To do that, the IOM said USDA should establish (1) weekly requirements for dark green and orange vegetables and legumes, and (2) limits—of one cup a week—on starchy vegetables such as white potatoes, corn, lima beans, and peas.
The IOM’s quite sensible rationale? To encourage students to try new vegetables in place of the familiar starchy ones.
In January this year, the USDA proposed new nutrition standards for school meals based on the IOM report. These included the IOM’s recommendation of no more than one cup a week of starchy vegetables.
Please note: the proposal does not call for elimination of starchy vegetables. It calls for a limit of two servings a week (one cup is two servings).

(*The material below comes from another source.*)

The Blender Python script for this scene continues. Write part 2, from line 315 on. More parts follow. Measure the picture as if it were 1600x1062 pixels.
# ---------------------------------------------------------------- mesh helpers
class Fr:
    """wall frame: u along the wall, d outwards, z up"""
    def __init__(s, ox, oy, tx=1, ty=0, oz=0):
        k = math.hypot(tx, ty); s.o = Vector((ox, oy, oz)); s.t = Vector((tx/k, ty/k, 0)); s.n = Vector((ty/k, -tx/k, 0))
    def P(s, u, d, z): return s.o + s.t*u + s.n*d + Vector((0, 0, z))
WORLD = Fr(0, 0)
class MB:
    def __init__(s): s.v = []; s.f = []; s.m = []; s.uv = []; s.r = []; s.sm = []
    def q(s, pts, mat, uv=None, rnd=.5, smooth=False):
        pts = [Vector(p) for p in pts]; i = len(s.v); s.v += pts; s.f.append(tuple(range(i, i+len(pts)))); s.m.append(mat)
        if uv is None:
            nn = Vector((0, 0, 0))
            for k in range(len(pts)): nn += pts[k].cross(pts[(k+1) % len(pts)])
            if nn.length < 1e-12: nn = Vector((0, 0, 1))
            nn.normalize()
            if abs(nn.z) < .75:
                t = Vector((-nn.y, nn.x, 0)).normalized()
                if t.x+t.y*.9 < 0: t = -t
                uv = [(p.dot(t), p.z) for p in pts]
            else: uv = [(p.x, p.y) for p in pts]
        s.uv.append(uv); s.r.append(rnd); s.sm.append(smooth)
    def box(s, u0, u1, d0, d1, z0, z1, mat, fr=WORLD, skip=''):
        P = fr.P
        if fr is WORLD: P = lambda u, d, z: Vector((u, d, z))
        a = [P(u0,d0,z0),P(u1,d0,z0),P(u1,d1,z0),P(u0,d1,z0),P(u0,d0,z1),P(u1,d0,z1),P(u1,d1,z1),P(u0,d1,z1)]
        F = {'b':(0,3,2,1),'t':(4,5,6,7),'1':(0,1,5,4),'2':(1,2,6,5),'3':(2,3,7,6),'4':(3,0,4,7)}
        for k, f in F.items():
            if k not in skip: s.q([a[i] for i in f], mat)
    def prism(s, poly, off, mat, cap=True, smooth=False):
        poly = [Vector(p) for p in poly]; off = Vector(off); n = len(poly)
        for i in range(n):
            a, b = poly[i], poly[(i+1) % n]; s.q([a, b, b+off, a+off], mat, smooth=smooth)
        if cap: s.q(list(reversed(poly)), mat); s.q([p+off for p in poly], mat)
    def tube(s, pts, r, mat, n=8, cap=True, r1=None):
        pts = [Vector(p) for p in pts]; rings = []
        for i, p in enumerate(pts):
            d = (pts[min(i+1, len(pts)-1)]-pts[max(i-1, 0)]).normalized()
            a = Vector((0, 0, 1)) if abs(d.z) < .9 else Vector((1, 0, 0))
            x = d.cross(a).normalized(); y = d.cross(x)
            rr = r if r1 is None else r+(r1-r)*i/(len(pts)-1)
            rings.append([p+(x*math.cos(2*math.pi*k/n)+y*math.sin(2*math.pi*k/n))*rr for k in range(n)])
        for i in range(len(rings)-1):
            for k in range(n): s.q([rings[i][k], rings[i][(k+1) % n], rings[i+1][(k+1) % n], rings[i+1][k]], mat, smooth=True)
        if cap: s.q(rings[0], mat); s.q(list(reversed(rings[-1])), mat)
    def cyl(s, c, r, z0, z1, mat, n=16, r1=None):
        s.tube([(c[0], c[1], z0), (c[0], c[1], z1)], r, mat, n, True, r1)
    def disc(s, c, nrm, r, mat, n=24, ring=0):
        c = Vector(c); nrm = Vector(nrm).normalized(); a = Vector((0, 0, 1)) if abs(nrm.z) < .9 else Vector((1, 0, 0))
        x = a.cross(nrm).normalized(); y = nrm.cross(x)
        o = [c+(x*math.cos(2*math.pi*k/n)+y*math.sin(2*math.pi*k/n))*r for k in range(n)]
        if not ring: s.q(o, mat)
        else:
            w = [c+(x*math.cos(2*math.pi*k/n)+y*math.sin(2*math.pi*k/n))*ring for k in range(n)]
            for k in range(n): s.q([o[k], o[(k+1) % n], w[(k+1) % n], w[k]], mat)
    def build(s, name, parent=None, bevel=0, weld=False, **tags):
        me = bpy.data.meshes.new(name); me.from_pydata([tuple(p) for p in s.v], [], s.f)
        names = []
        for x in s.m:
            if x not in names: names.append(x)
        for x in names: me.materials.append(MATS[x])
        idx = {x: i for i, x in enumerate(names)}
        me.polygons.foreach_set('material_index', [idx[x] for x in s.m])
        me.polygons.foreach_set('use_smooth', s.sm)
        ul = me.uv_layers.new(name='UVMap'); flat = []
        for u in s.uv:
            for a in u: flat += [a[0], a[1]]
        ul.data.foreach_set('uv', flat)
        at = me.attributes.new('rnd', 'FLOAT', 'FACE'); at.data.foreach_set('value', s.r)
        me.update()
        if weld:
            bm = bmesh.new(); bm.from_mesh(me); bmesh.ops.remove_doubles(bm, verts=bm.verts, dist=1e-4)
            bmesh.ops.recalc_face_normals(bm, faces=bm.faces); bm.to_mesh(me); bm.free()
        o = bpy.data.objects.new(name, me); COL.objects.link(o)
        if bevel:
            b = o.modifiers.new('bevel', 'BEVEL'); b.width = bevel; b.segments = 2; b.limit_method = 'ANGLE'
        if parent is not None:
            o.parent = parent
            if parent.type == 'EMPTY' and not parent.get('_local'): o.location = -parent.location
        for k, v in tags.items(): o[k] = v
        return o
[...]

What’s wrong with that? Plenty, according to the potato industry, which stands to sell fewer products to the government and could not care less about spreading the wealth around to other vegetable producersPotato lobbyists went to work (apparently the sweet corn, lima bean, and pea industries do not have the money to pay for high-priced lobbying talent). The Potato Council held a press conference hosted by Senators from potato-growing states.
The result? The U.S. Senate added an amendment to the 2012 agriculture spending bill blocking the USDA from “setting any maximum limits on the serving of vegetables in school meal programs.”
Mind you, I like potatoes. They are thoroughly delicious when cooked well, have supported entire civilizations, and certainly can contribute to healthful diets. Two servings a week seems quite reasonable. So does encouraging consumption of other vegetables as well.
But what’s at stake here goes way beyond the choice of one vegetable over another.
At issue is Senate micromanagement of nutrition standards under pressure from food industry lobbyists.
- Lobbyists have no business trying to influence nutrition standards.
- The Senate has no business micromanaging nutrition standards.
This is one more—and a particularly egregious—example of undue industry influence on federal dietary guidance policy. It is just plain wrong.